Print exactly the lines from the first one down to the line containing "scene.camera = cam", both ends included, with no pictures and nothing else.

-*-*-

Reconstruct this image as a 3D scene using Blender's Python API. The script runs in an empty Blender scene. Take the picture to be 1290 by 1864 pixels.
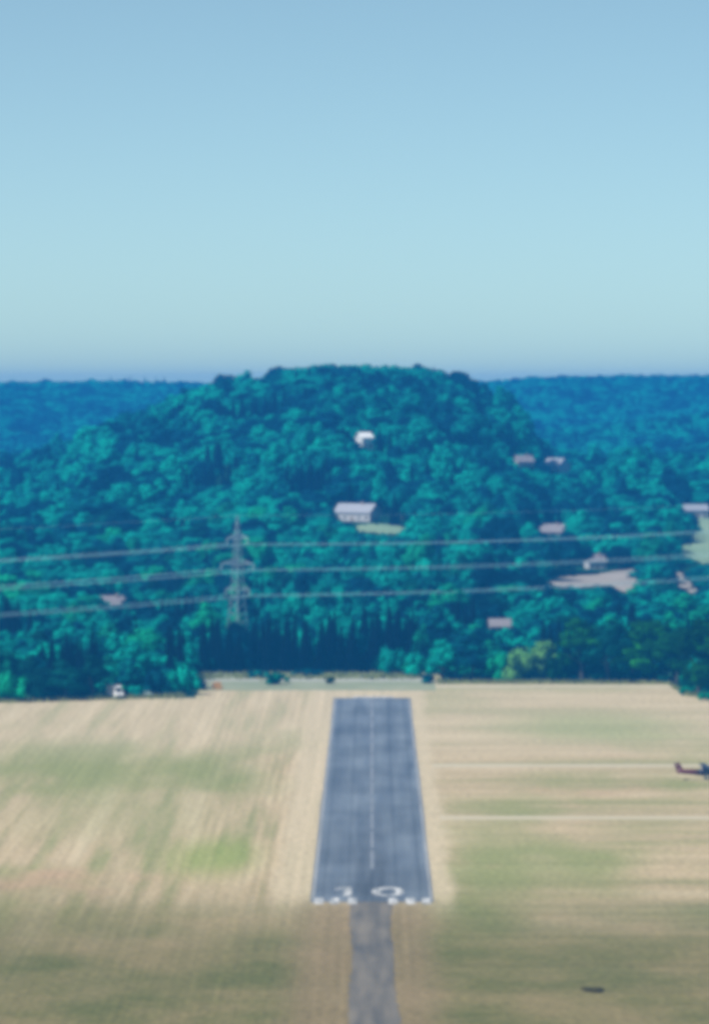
import bpy, bmesh, math, random
import numpy as np
from mathutils import Vector, Matrix

# ------------------------------------------------------------------ camera, sky, sun, exposure
R = math.radians
F, CAMZ, HX, HY = 9340.0, 87.0, 677.0, 661.0      # focal length in photo pixels, eye height, runway vanishing point
scene = bpy.context.scene
C = scene.collection

cam_d = bpy.data.cameras.new('camera')
cam = bpy.data.objects.new('camera', cam_d)
C.objects.link(cam)
cam.location = (0, 0, CAMZ)
cam.rotation_euler = (R(90) - math.atan((932 - HY) / F), 0, math.atan((HX - 645) / F))
cam_d.sensor_fit = 'HORIZONTAL'
cam_d.sensor_width = 36.0
cam_d.lens = 36.0 * F / 1290.0
cam_d.clip_start = 1.0
cam_d.clip_end = 60000.0
scene.camera = cam

SUN_AZ, SUN_EL = R(-122), R(50)                     # azimuth clockwise from +Y (the landing direction)
world = bpy.data.worlds.new('World')
scene.world = world
world.use_nodes = True
wn, wl = world.node_tree.nodes, world.node_tree.links
wn.clear()
sky = wn.new('ShaderNodeTexSky')
sky.sky_type = 'NISHITA'
sky.sun_disc = False
sky.sun_elevation = SUN_EL
sky.sun_rotation = SUN_AZ
sky.altitude = 200
sky.air_density = 0.34
sky.dust_density = 0.6
sky.ozone_density = 6.0
bg = wn.new('ShaderNodeBackground')
bg.inputs['Strength'].default_value = 0.118
wo = wn.new('ShaderNodeOutputWorld')
# the airfield climbs gently away from the camera: true level lies 0.28 degrees below the plane of the runway
SLOPE = math.atan(45.0 / F)
wc = wn.new('ShaderNodeTexCoord'); wm = wn.new('ShaderNodeMapping'); wm.vector_type = 'POINT'
wm.inputs['Rotation'].default_value = (SLOPE, 0, 0)
wl.new(wc.outputs['Generated'], wm.inputs['Vector']); wl.new(wm.outputs[0], sky.inputs['Vector'])
tint = wn.new('ShaderNodeMix'); tint.data_type = 'RGBA'; tint.blend_type = 'MULTIPLY'; tint.inputs[0].default_value = 1.0
tint.inputs[7].default_value = (1.15, 1.10, 0.75, 1)
wl.new(sky.outputs[0], tint.inputs[6]); wl.new(tint.outputs[2], bg.inputs[0])
wl.new(bg.outputs[0], wo.inputs[0])

sun_d = bpy.data.lights.new('sun', 'SUN')
sun_d.energy = 4.0
sun_d.angle = R(0.5)
sun_d.color = (1.0, 0.95, 0.87)
sun = bpy.data.objects.new('sun', sun_d)
C.objects.link(sun)
sdir = Vector((math.sin(SUN_AZ) * math.cos(SUN_EL), math.cos(SUN_AZ) * math.cos(SUN_EL), math.sin(SUN_EL)))
sun.rotation_euler = sdir.to_track_quat('Z', 'Y').to_euler()
sun.location = sdir * 500

scene.view_settings.view_transform = 'Standard'
scene.view_settings.look = 'None'
scene.view_settings.exposure = 0.64
scene.view_settings.gamma = 1.0
scene.view_settings.use_curve_mapping = False
scene.cycles.pixel_filter_type = 'BLACKMAN_HARRIS'
scene.cycles.filter_width = 5.5
scene.cycles.max_bounces = 6
scene.cycles.volume_bounces = 1
scene.cycles.use_denoising = True

random.seed(7)
rng = np.random.default_rng(11)

# ------------------------------------------------------------------ helpers
def tag(o, label=None, cat=None, group=None, kind=None):
    if label: o['label'] = label
    if cat: o['category'] = cat
    if group: o['group'] = group
    if kind: o['kind'] = kind
    return o

def link(o, parent=None):
    C.objects.link(o)
    if parent is not None: o.parent = parent
    return o

def empty(name, loc=(0, 0, 0), rz=0.0):
    o = bpy.data.objects.new(name, None)
    o.empty_display_size = 0.3
    o.location = loc
    o.rotation_euler = (0, 0, rz)
    return link(o)

def mesh_obj(name, verts, faces, mat, parent=None, smooth=False):
    me = bpy.data.meshes.new(name)
    me.from_pydata([tuple(v) for v in verts], [], [tuple(f) for f in faces])
    if mat is not None: me.materials.append(mat)
    if smooth:
        me.polygons.foreach_set('use_smooth', [True] * len(me.polygons))
    me.update()
    return link(bpy.data.objects.new(name, me), parent)

class MB:
    """collects boxes, bars, prisms and lofts for one mesh object"""
    def __init__(self): self.v, self.f = [], []
    def add(self, vs, fs):
        n = len(self.v)
        self.v += [tuple(v) for v in vs]
        self.f += [tuple(i + n for i in f) for f in fs]
        return self
    def box(self, x0, x1, y0, y1, z0, z1):
        return self.add([(x0, y0, z0), (x1, y0, z0), (x1, y1, z0), (x0, y1, z0), (x0, y0, z1), (x1, y0, z1), (x1, y1, z1), (x0, y1, z1)],
                        [(0, 3, 2, 1), (4, 5, 6, 7), (0, 1, 5, 4), (1, 2, 6, 5), (2, 3, 7, 6), (3, 0, 4, 7)])
    def bar(self, a, b, r0, r1=None, n=6):
        a, b = Vector(a), Vector(b)
        r1 = r0 if r1 is None else r1
        q = (b - a).to_track_quat('Z', 'Y')
        vs = []
        for p, r in ((a, r0), (b, r1)):
            for k in range(n):
                t = 2 * math.pi * k / n
                vs.append(p + q @ Vector((r * math.cos(t), r * math.sin(t), 0)))
        fs = [(k, (k + 1) % n, n + (k + 1) % n, n + k) for k in range(n)]
        fs += [tuple(range(n))[::-1], tuple(range(n, 2 * n))]
        return self.add(vs, fs)
    def loft(self, rings, close=True):
        n = len(rings[0]); vs = [p for r in rings for p in r]; fs = []
        for i in range(len(rings) - 1):
            for k in range(n):
                fs.append((i * n + k, i * n + (k + 1) % n, (i + 1) * n + (k + 1) % n, (i + 1) * n + k))
        if close:
            fs.append(tuple(range(n))[::-1]); fs.append(tuple(range((len(rings) - 1) * n, len(rings) * n)))
        return self.add(vs, fs)
    def prism(self, poly, axis, a, b):
        """extrude a 2-D polygon along axis 'x' or 'y'"""
        def p3(p, t): return (t, p[0], p[1]) if axis == 'x' else (p[0], t, p[1])
        return self.loft([[p3(p, a) for p in poly], [p3(p, b) for p in poly]])
    def build(self, name, mat, parent=None, smooth=False):
        o = mesh_obj(name, self.v, self.f, mat, parent, smooth)
        bm = bmesh.new(); bm.from_mesh(o.data)
        bmesh.ops.recalc_face_normals(bm, faces=bm.faces)
        bm.to_mesh(o.data); bm.free()
        return o

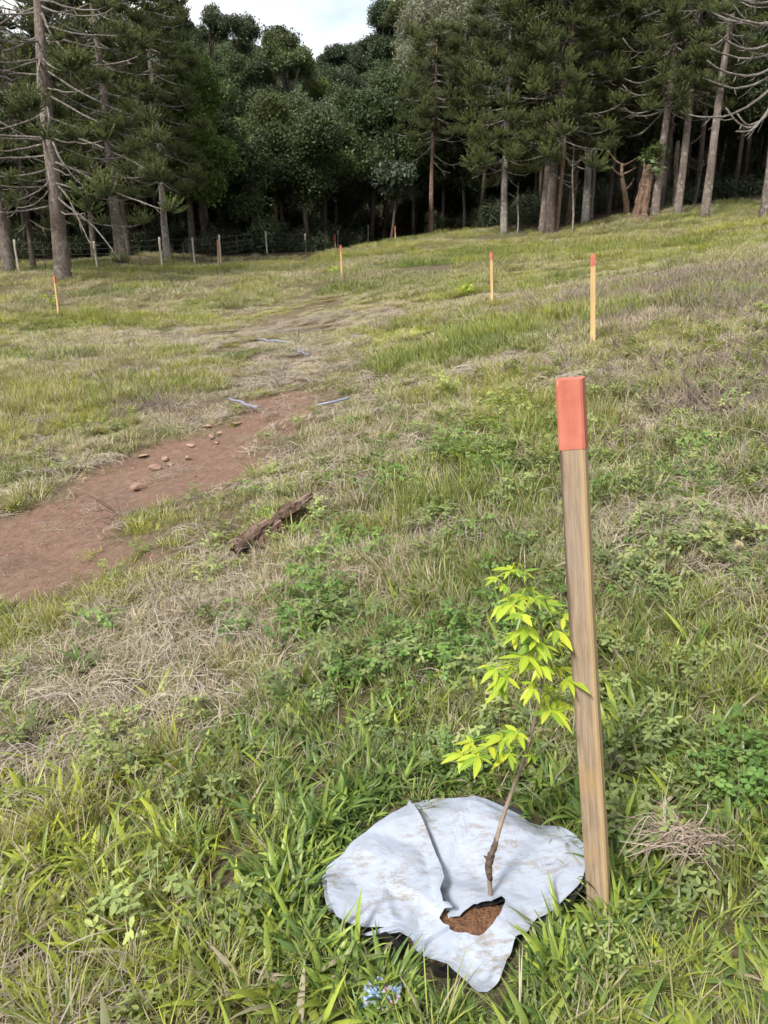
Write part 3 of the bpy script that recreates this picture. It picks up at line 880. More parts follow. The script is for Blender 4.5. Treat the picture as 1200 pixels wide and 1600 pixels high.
broadleaf('skyline_tree', 'dull green tree rising behind the forked pale trunk', (400, 140, 40, 46), 88, (.042, .056, .026), 'med', 395, .2, 13, 2.0, 0)

# the wood behind: too dark and dense to count, one mass of leaves and one of stems
def woodland(name, label, spots, col, clump, dens, cs):
    P, T = [], []
    mb = MB()
    for (x, y, h, r) in spots:
        z = Hs(x, y)
        hc = h * RNG.uniform(.30, .42)
        lob = crown_lobes(np.array([x, y, z + h - hc]), r, hc, 8, .2)
        p = crown_points(lob, dens)
        P.append(p); T.append(tint_of(np.array(col) * RNG.uniform(.75, 1.3), len(p), .2) * np.array(LOBE)[:, None])
        mb.tube([(x, y, z - .3), (x + RNG.normal() * .15, y, z + h * .35), (x + RNG.normal() * .4, y, z + h * .75)], [r * .055 + .04, r * .045 + .03, .04], 6)
    P, T = np.concatenate(P), np.concatenate(T); n = len(P)
    o = scatter(name, clump, CLUMPS[clump], P, RNG.random((n, 3)) * 6.28, cs * (.8 + .6 * RNG.random(n)), T)
    o['kind'] = 'stuff'; o['label'] = label; o['category'] = 'woodland'
    t = mb.build('trunks', M['bark_dark'], o); t['kind'] = 'stuff'
sp = []
for x in np.arange(-46, 48, 3.4):
    for r_ in range(9):
        y = 52 + r_ * 4.2 + RNG.uniform(-1.6, 1.6) + 12 * float(sstep(-7, -1, np.array(x))) * float(1 - sstep(6, 12, np.array(x))) - 8 * float(1 - sstep(-28, -14, np.array(x)))
        sp.append((x + RNG.uniform(-1.5, 1.5), y, RNG.uniform(9, 15) if not (-14 < x < 7) else RNG.uniform(7, 10.5), RNG.uniform(2.0, 3.0)))
woodland('woodland', 'dense dark wood behind the front row of trees', sp, G2, 'small', 2.3, 1.1)
sp = []
for y in np.arange(86, 178, 6.0):
    for x in np.arange(-.62 * y - 4, .62 * y + 4, 5.2):
        u = 600 + x / y * FPX * .95
        hmax = 8.5 if 440 < u < 520 else 10.5
        sp.append((x + RNG.uniform(-2, 2), y + RNG.uniform(-2, 2), RNG.uniform(.75, 1) * hmax, RNG.uniform(2.8, 4.2)))
woodland('hillside_woodland', 'far wooded slope rising behind the valley trees', sp, (.040, .056, .026), 'small', 1.3, 1.45)
# shaded undergrowth at the foot of the wood
P, T = [], []
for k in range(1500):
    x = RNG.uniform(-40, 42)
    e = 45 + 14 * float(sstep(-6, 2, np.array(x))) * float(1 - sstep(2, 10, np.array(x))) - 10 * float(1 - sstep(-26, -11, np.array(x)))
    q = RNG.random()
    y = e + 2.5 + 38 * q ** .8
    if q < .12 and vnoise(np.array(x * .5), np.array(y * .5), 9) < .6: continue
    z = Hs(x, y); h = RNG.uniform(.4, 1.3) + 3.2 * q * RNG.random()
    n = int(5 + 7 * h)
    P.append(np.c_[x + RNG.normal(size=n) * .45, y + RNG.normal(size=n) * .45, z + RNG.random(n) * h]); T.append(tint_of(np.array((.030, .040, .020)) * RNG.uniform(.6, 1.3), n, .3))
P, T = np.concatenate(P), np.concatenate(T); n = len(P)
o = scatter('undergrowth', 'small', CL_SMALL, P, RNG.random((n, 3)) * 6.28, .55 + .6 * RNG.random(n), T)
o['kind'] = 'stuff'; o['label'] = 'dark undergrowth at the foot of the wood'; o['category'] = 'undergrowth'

# thin pale stems and the broken stump at the right wood edge
def stem_thing(name, label, cat, px, py, Yd, h, r, top_px, top_py, mat, group=None, twigs=6):
    b = at(px, py, Yd); b[2] = Hs(b[0], b[1])
    root = empty(name, b); tag(root, label, cat, group)
    t = at(top_px, top_py, Yd) - b
    mb = MB(); pts = [np.array([0, 0, -.3]) * (1 - s) + t * s + np.array([math.sin(s * 6) * .06, 0, 0]) for s in np.linspace(0, 1, 8)]
    mb.tube(pts, np.linspace(r, r * .4, 8), 7, wob=.15)
    child('trunk', mb.mesh('trunk', M[mat]), root)
    for k in range(twigs):
        s = RNG.uniform(.5, 1); a = np.array(pts[0]) * (1 - s) + t * s
        az = RNG.uniform(0, 6.28); ln = RNG.uniform(.6, 1.3)
        e = a + np.array([math.cos(az) * ln, math.sin(az) * ln, RNG.uniform(.2, .9)])
        bm = MB(); bm.tube(bend(a, e, .05, .05, 6), np.linspace(r * .4, r * .12, 6), 5)
        child('branch', bm.mesh('branch', M[mat]), root)
    return root
stem_thing('dead_tree', 'thin bare pale sapling with spindly twigs right of the tight trio of trunks', 'tree', 894, 362, 43, 5, .07, 897, 235, 'bark_pale', None, 10)
stem_thing('dead_tree', 'short dead pole standing between low tufts left of the tight trio', 'tree', 808, 357, 46, 4, .06, 811, 285, 'bark_pale', None, 4)
stem_thing('dead_tree', 'crooked grey trunk in the shade left of the long bare leaning araucaria', 'tree', 1080, 328, 47, 5, .13, 1100, 250, 'bark_dark', None, 4)
stem_thing('dead_tree', 'forked brown trunk just left of the broken stump', 'tree', 979, 338, 45, 5, .20, 972, 255, 'bark_red', None, 5)
stem_thing('dead_tree', 'short thick pale trunk behind the grey trunk with low tuft', 'tree', 1052, 332, 44.5, 5, .2, 1060, 220, 'bark', None, 3)
b = at(1000, 336, 43); b[2] = Hs(b[0], b[1])
root = empty('broken_stump', b); tag(root, 'broken stump of torn reddish wood with leaves sprouting from its top', 'stump')
mb = MB()
zs = np.linspace(-.3, 2.55, 14)
rings = []
sides = 18
for i, z in enumerate(zs):
    ang = np.linspace(0, 6.283, sides, endpoint=False)
    r = (.40 - .05 * z + (.12 if i < 2 else 0)) * (1 + .22 * np.sin(ang * 5 + z * .8) * .6 + RNG.normal(size=sides) * .06)
    zz = z + (RNG.normal(size=sides) * .22 - .5 * (np.cos(ang) > .2) if i == 13 else 0) * np.ones(sides)
    rings.append(np.c_[np.cos(ang) * r + .10 * z, np.sin(ang) * r, zz])
F = [(i * sides + j, i * sides + (j + 1) % sides, (i + 1) * sides + (j + 1) % sides, (i + 1) * sides + j) for i in range(13) for j in range(sides)] + [tuple(13 * sides + j for j in range(sides))]
mb.add(np.concatenate(rings), F)
child('trunk', mb.mesh('trunk', M['torn'], False), root)
P = np.array([.3, 0, 2.9]) + RNG.normal(size=(9, 3)) * .4
crown_mesh('leaf_sprout', CL_BIG, P, RNG.random((9, 3)) * 6.28, np.full(9, .8), tint_of((.075, .10, .035), 9), root, M['leaf_real'])

# ------------------------------------------------------------------ fence behind the meadow
fence = empty('wire_fence', gp(254, 425)); tag(fence, 'wire fence with thin pale wooden posts along the foot of the wood', 'fence')
fpos = [(-60, 480, 405, 32), (34, 457, 409, 33.5), (154, 436, 405, 36), (254, 425, 381, 37.5), (304, 415, 378, 42), (345, 414, 372, 41.5), (417, 398, 366, 49), (478, 394, 366, 54), (528, 390, 364, 58), (575, 386, 358, 61), (650, 374, 352, 70), (730, 366, 345, 78)]
tops = []
fl = np.array(fence.location)
def post_mesh(h, r):
    mb = MB(); n = 7
    mb.tube([(math.sin(k) * .008, math.cos(k * 2) * .008, -.4 + (h + .4) * k / (n - 1)) for k in range(n)], r, 8, wob=.1)
    return mb.mesh('post', M['post_wood'])
for k, (px, py, pt, Yd) in enumerate(fpos):
    b = at(px, py, Yd); b[2] = Hs(b[0], b[1])
    h = max(1.2, (py - pt) * Yd / FPX * .97)
    child('post', post_mesh(h, .05), fence, b - fl, (RNG.uniform(-.02, .02), RNG.uniform(-.02, .03), 0))
    tops.append((b, h))
for k in range(len(tops) - 1):       # slim droppers between the posts
    (a, ha), (c, hc) = tops[k], tops[k + 1]
    for s in (.33, .66):
        p = a * (1 - s) + c * s; p[2] = Hs(p[0], p[1])
        mb = MB(); mb.tube([(0, 0, -.1), (0, 0, .55), (.01, 0, 1.12)], .018, 5)
        child('dropper', mb.mesh('dropper', M['bark_dark']), fence, p - fl)
for f in (.18, .36, .54, .72, .92):
    mb = MB()
    pts = []
    for k in range(len(tops) - 1):
        (a, ha), (c, hc) = tops[k], tops[k + 1]
        for s in (0, .25, .5, .75):
            p = a * (1 - s) + c * s
            p = p + np.array([0, -.07, f * (ha * (1 - s) + hc * s) - .05 * s * (1 - s)])
            pts.append(p - fl)
    mb.tube(pts, .006, 4)
    child('wire', mb.mesh('wire', M['wire']), fence)

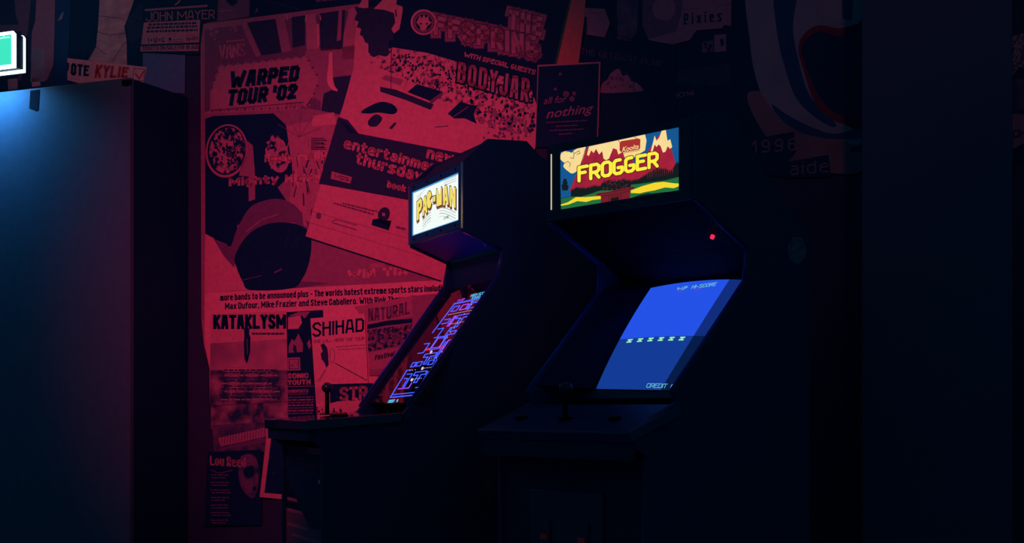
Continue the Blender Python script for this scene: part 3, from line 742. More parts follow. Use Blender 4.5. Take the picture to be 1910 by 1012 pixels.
s = sheet([(128, 109), (276, 126), (270, 156), (250, 162), (172, 162), (128, 150)], 'paper', 3)
s.stext('OTE', (134, 141), (168, 143), 23, 'black', wd=4.6, lean=.05, h1=20); s.poly([(128, 118), (132, 118), (130, 132), (128, 134)], 'black'); s.stext('KYLIE', (178, 146), (240, 146), 25, 'red', wd=5.0, lean=.16, h1=20)
s.line([(252, 128), (273, 130), (270, 152), (250, 150), (252, 128)], 1, 'black'); s.line([(255, 138), (262, 148), (271, 133)], 2.4, 'red', 1)
s.done('campaign_strip', 'narrow white paper strip with black and red capitals and a ticked box', 'strip')
s = sheet([(268, 99), (347, 103), (346, 175), (268, 168)], 'bluepaper', 2)
s.done('blue_sheet', 'plain blue paper sheet just right of the tall cabinet top', 'paper sheet')
s = sheet([(270, -40), (410, -40), (407, 39), (382, 43), (374, 103), (264, 98), (268, 45)], 'black', 4)
s.poly([(273, 18), (390, 10), (389, 14), (273, 22)], 'mid')
s.stext('JOHN MAYER', (275, 41), (403, 36), 17, 'midb', wd=1.7, gap=2.0); s.line([(330, 10), (337, 4), (340, -6)], 2.5, 'midb')
s.poly([(271, 43), (376, 38), (374, 80), (266, 84)], 'midb'); s.poly([(265, 87), (374, 84), (373, 96), (265, 97)], 'midb')
for i, (a, b, yy) in enumerate(((280, 370, 49), (278, 372, 55), (276, 372, 62))): s.dashes(a, yy, b, yy - 3, 4.0, 'dark', 10 + i, 1.4, 1, 3, 9)
s.text('I • U • L', (279, 80), (310, 79), 8, 'black', bold=.05, k=1); s.poly(ell(320, 74, 2.6, 3.2, 10), 'black', 1); s.dashes(326, 76, 344, 75, 1, 'dark', 3, 1, 1); s.dashes(317, 80, 345, 79, 1, 'dark', 4, 1, 1); s.dashes(350, 77, 372, 75, 6, 'low', 5, 1.2, 1)
s.stext('TICKETS ON SALE FRI 18 AUG', (268, 95), (374, 92.5), 7.5, 'black', wd=1.2, k=1); s.line([(350, 68), (366, 66), (354, 80)], 1.3, 'red', 1.5)
s.done('concert_notice', 'black concert notice with thin white capitals above rosy text panels', 'poster')
s = sheet([(394, -40), (470, -40), (466, 32), (386, 44)], 'low', 2)
s.poly([(424, -40), (446, -40), (444, 6), (434, 12), (424, 4)], 'black'); s.dashes(400, 24, 440, 20, 2, 'mid', 2)
s.done('maroon_flyer', 'small maroon flyer tucked above the big tour poster corner', 'flyer')
s = sheet([(462, -40), (720, -40), (720, 20), (464, 36)], 'black', 1)
s.line([(485, -2), (560, 18)], 3, 'dark'); s.text('A', (477, 24), (483, 23), 8, 'mid'); s.dashes(590, 4, 690, -4, 3, 'low', 6)
s.done('dark_banner', 'black paper banner running along the top above the big tour poster', 'poster')

# --- big tour poster
s = sheet([(376, 46), (702, 4), (905, -22), (905, 772), (560, 790), (396, 800), (396, 700), (382, 640), (378, 596)], 'midb', 3)
s.poly([(376, 46), (702, 4), (702, 12), (383, 56)], 'mid'); s.poly([(376, 46), (384, 55), (386, 596), (379, 596)], 'mid')
s.poly([(384, 56), (702, 14), (702, 120), (600, 140), (384, 210)], 'low'); s.up()
s.poly([(384, 60), (452, 48), (468, 100), (450, 112), (384, 150)], 'low', 0)
s.poly([(463, 43), (516, 36), (527, 99), (490, 104)], 'dark'); s.poly([(516, 36), (532, 34), (545, 95), (528, 99)], 'mid')
s.poly([(452, 46), (462, 44), (488, 104), (480, 108)], 'mid'); s.poly([(546, 33), (571, 29), (571, 85), (548, 90)], 'dark')
s.poly([(572, 29), (590, 26), (598, 92), (574, 94)], 'midb'); s.poly([(598, 26), (646, 19), (641, 92), (600, 96)], 'dark'); s.poly([(634, 20), (640, 19), (638, 75), (630, 78)], 'mid', 1)
s.poly([(653, 18), (662, 12), (668, 24), (664, 60), (672, 110), (640, 112), (642, 70)], 'midb')
s.line([(537, 29), (538, 38)], 2, 'bright', 1); s.line([(599, 30), (600, 38)], 2, 'bright', 1); s.line([(574, 30), (572, 40)], 3, 'bright', 1); s.poly([(592, 45), (597, 45), (598, 85), (594, 90)], 'bright', 1)
s.poly([(572, 95), (680, 84), (664, 140), (640, 215), (560, 215)], 'mid'); s.poly([(623, 145), (657, 141), (645, 190), (635, 215), (600, 215), (606, 175), (622, 168)], 'dark', 1)
s.poly(sp([(616, 100), (622, 100), (622, 118), (623, 145), (626, 160), (632, 170), (622, 168), (614, 158), (612, 145), (615, 118)]), 'paper', 2); s.poly([(560, 215), (585, 180), (600, 190), (600, 220)], 'low', 1)
s.stext('VANS', (411, 112), (459, 106), 27, 'midb', wd=3.2, h1=26, k=1, gap=.6); s.line([(424, 78.5), (457, 75)], 2.2, 'midb', 1); s.scribble(392, 50, 408, 74, 14, 'mid', 5, 3, 6, 1); s.scribble(430, 42, 446, 62, 14, 'mid', 6, 3, 6, 1)
s.up()
hexa = [(411, 124), (566, 107), (572, 104), (598, 150), (578, 200), (394, 207), (394, 175)]
s.poly(hexa, 'midb')
for (xa, ya), (xb, yb) in ((hexa[0], hexa[1]), (hexa[2], hexa[3]), (hexa[3], hexa[4]), (hexa[4], hexa[5]), (hexa[6], hexa[0])):
    n_ = int(math.hypot(xb - xa, yb - ya) / 7.5)
    for i in range(n_):
        t_ = (i + .5) / n_; s.poly(ell(lerp(xa, xb, t_), lerp(ya, yb, t_), 2.6, 2.6, 9), 'low' if i % 2 else 'mid', 1)
s.stext('WARPED', (428, 166), (558, 152), 32, 'black', wd=8.0, lean=.16, h1=30, k=2, gap=1.6); s.stext("TOUR '02", (424, 199), (554, 185), 31, 'black', wd=7.6, lean=.16, h1=29, k=2, gap=1.6)
s.poly([(400, 205), (570, 190), (570, 192), (400, 207.5)], 'low', 1); s.dashes(535, 201, 568, 198, 8, 'mid', 3, 1.5, 1)
s.up()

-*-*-

### Expected output
Reconstruct this image as a 3D scene using Blender's Python API. The script runs in an empty Blender scene. Take the picture to be 1290 by 1864 pixels.
import bpy, bmesh, math, random
import numpy as np
from mathutils import Vector, Matrix

# ------------------------------------------------------------------ camera, sky, sun, exposure
R = math.radians
F, CAMZ, HX, HY = 9340.0, 87.0, 677.0, 661.0      # focal length in photo pixels, eye height, runway vanishing point
scene = bpy.context.scene
C = scene.collection

cam_d = bpy.data.cameras.new('camera')
cam = bpy.data.objects.new('camera', cam_d)
C.objects.link(cam)
cam.location = (0, 0, CAMZ)
cam.rotation_euler = (R(90) - math.atan((932 - HY) / F), 0, math.atan((HX - 645) / F))
cam_d.sensor_fit = 'HORIZONTAL'
cam_d.sensor_width = 36.0
cam_d.lens = 36.0 * F / 1290.0
cam_d.clip_start = 1.0
cam_d.clip_end = 60000.0
scene.camera = cam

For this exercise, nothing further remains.